4. How much can I typically borrow for a food business in the UK? – Typical amounts start from around £10,000 and can scale up into six or seven figures depending on lender, product and your business profile.
5. What documents should I have ready to apply for a business loan? – Have company registration and VAT details, 3–6 months business bank statements, latest management accounts or profit & loss, VAT returns, major customer contracts or POs, asset details, director ID and any food safety accreditations.
6. How quickly can I get funds for working capital? – You can often hear back from matched lenders within hours, with invoice finance or MCAs funding in days and asset or term loan drawdowns typically taking 1–4 weeks after due diligence.

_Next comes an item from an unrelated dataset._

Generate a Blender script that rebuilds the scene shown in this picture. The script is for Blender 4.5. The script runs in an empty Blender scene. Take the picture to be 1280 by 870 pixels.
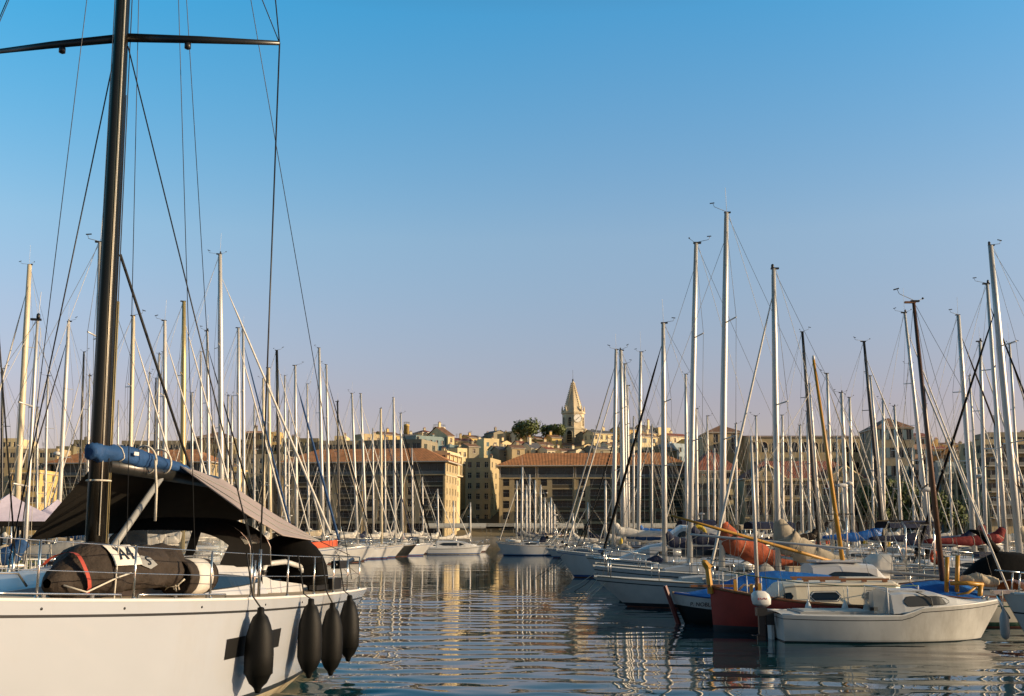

7. Can start‑up ghost kitchens and meal‑kit producers access funding? – Yes — start‑ups can often use revenue‑based finance, equipment finance, specialist start‑up lenders or crowdfunding if they can evidence card sales, pre‑orders or provide asset security and a clear plan.
8. Do food safety accreditations affect loan eligibility? – Yes — BRC, HACCP, SALSA and similar certifications reduce perceived operational risk and can improve access to larger lenders and better rates.
9. Is invoice finance suitable for co‑packers with long retailer payment terms? – Yes — invoice finance or factoring is designed to unlock cash tied to invoices for co‑packers invoicing supermarkets, wholesalers or brands on 30–120 day terms, especially when buyers have strong credit.
10. How can I improve my chances of getting a business loan for a food business? – Improve your prospects by supplying clear management accounts and bank statements, securing or evidencing long‑term customer contracts, holding food safety accreditations, demonstrating stable card or invoice receipts, and considering asset security or director guarantees.